The Svalbard Global Seed Vault, located on an arctic mountain on the isolated Norwegian island of Spitsbergen, protects approximately 1.2 million seed samples, making it the world’s largest collection of crop diversity in any one location.
Ghana’s deposit was created by the West African country’s Plant Research Institute, CSIR-PGRRI, and includes vital crops such as maize, rice, eggplant and black-eyed peas.
The Crop Trust, which runs the seed vault, claims to have seeds from almost every country on the planet. Ghana joins African countries such as Kenya, Nigeria and Zambia in making a deposit.
“This, our first backup, provides a sense of relief that our crop-diverse collections are well on their way to being secured in perpetuity for the benefit of all humanity.” according to Daniel Kotey, Senior Research Scientist of CSIR-PGRRI.
The Doomsday Vault is an idea born out of fear of global warming.
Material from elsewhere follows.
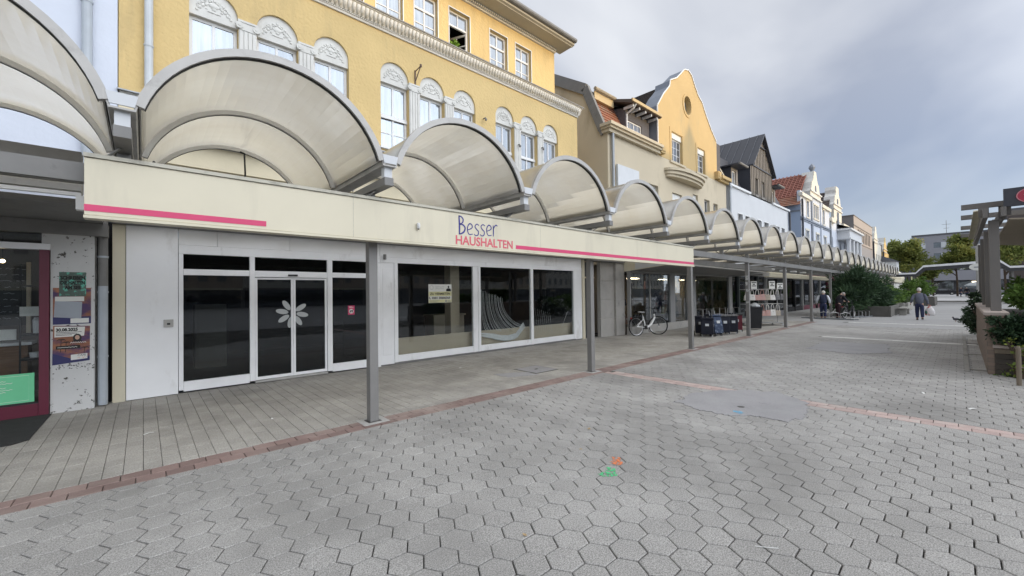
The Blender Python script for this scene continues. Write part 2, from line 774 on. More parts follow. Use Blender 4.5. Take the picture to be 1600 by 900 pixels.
def foliage(name, mat, blobs, n, size, seed, parent=None, aspect=2.2, up_bias=0., clump=.22, nclump=60, outward=.3, kind=None, surf=.55):
    """leaf faces in clumps spread through a union of ellipsoids; blobs = (cx,cy,cz,rx,ry,rz)"""
    rg = np.random.default_rng(seed)
    V, F, A = [], [], []
    vol = np.array([b[3] * b[4] * b[5] for b in blobs])
    vol = vol ** .8
    vol = vol / vol.sum()
    allv = []
    alla = []
    for b, w in zip(blobs, vol):
        c = np.array(b[:3])
        rad = np.array(b[3:6])
        k = max(4, int(nclump * w))
        d = rg.normal(size=(k, 3))
        d /= np.linalg.norm(d, axis=1)[:, None]
        rr = rg.uniform(surf, 1.0, size=(k, 1)) * rg.uniform(.85, 1.12, size=(k, 1))
        cc = c + d * rr * rad
        m = max(1, int(n * w / k))
        idx = np.repeat(np.arange(k), m)
        cr_ = rg.uniform(.6, 1.3, size=k) * clump
        off = rg.normal(size=(len(idx), 3))
        off /= np.linalg.norm(off, axis=1)[:, None]
        off *= (rg.uniform(0, 1, size=(len(idx), 1)) ** .5) * cr_[idx][:, None] * np.array([1, 1, .75])
        pos = cc[idx] + off
        dirv = rg.normal(size=(len(idx), 3)) + outward * d[idx] * 2 + off / clump * outward
        dirv[:, 2] += up_bias
        dirv /= np.linalg.norm(dirv, axis=1)[:, None]
        side = np.cross(dirv, rg.normal(size=(len(idx), 3)))
        side /= np.linalg.norm(side, axis=1)[:, None] + 1e-9
        s = size * rg.uniform(.6, 1.35, size=(len(idx), 1))
        w2 = s / aspect * .5
        p0 = pos
        p1 = pos + dirv * s * .5 + side * w2
        p2 = pos + dirv * s
        p3 = pos + dirv * s * .5 - side * w2
        allv.append(np.stack([p0, p1, p2, p3], 1).reshape(-1, 3))
        cl_r = rg.uniform(0, 1, size=k)
        alla.append(np.clip(cl_r[idx] * .6 + rg.uniform(0, .4, size=len(idx)), 0, 1))
    V = np.concatenate(allv)
    A = np.concatenate(alla)
    nf = len(A)
    me = bpy.data.meshes.new(name)
    me.vertices.add(len(V))
    me.vertices.foreach_set('co', V.ravel())
    me.loops.add(nf * 4)
    me.loops.foreach_set('vertex_index', np.arange(nf * 4))
    me.polygons.add(nf)
    me.polygons.foreach_set('loop_start', np.arange(nf) * 4)
    at = me.attributes.new('rnd', 'FLOAT', 'FACE')
    at.data.foreach_set('value', A)
    me.materials.append(mat)
    me.update()
    me.validate()
    o = bpy.data.objects.new(name, me)
    COL.objects.link(o)
    if parent is not None:
        place(o, parent)
    if kind:
        o['kind'] = kind
    return o


def project(p):
    v = Vector(p) - Vector((0, 0, EYE))
    d = v.dot(fw)
    if d < .05:
        return None
    return 800 + FPX * v.dot(rt2) / d, 450 - FPX * v.dot(up2) / d, d

# ------------------------------------------------------------------ materials
M_joint = pmat('joint_sand', (.045, .042, .037), .95, .35, 3, .3, 150, stain=((.20, .19, .165), 1.7, .50, .62, (1, 1, 1)), world=True)
HEXC = (.335, .325, .308)
HST = ((.215, .208, .195), .55, .50, .74, (1, 1, 1))
GUM = (2.3, .045, (.20, .195, .19), .55)
M_hex = pmat('hex_concrete', HEXC, .88, .20, .8, .5, 130, objrand=.06, speck=(120, .6), bdist=.004, stain=HST, world=True, spots=GUM)
M_hexm = pmat('hex_concrete_field', HEXC, .88, .20, .8, .5, 130, attr='rnd', speck=(120, .6), bdist=.004, stain=HST, world=True, spots=GUM)
SLC = (.36, .342, .31)
SST = ((.22, .208, .186), .8, .46, .72, (1, 1, 1))
M_slab = pmat('walk_slab', SLC, .9, .15, 1.1, .3, 90, attr='rnd', speck=(70, .35), bdist=.004, stain=SST, world=True, spots=(3.1, .05, (.16, .155, .15), .6))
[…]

Basically, a consortium of scientists is running what they believe is an answer: a deep freeze for thousands of seed samples meant to serve as a backup to deal with worst-case scenarios. The Global Seed Vault is buried inside a mountain in the Arctic’s Svalbard Islands.
Seed Vault has enabled genebanks from around the world to store copies of their seed variety for 15 years. With the addition of this latest donation, the Seed Vault now has “copies” of more than 1.2 million seed samples safely stored in genebanks spread across 74 nations.
This diversity is necessary to enable agro-food systems to respond to other environmental concerns, such as a rapidly changing climate.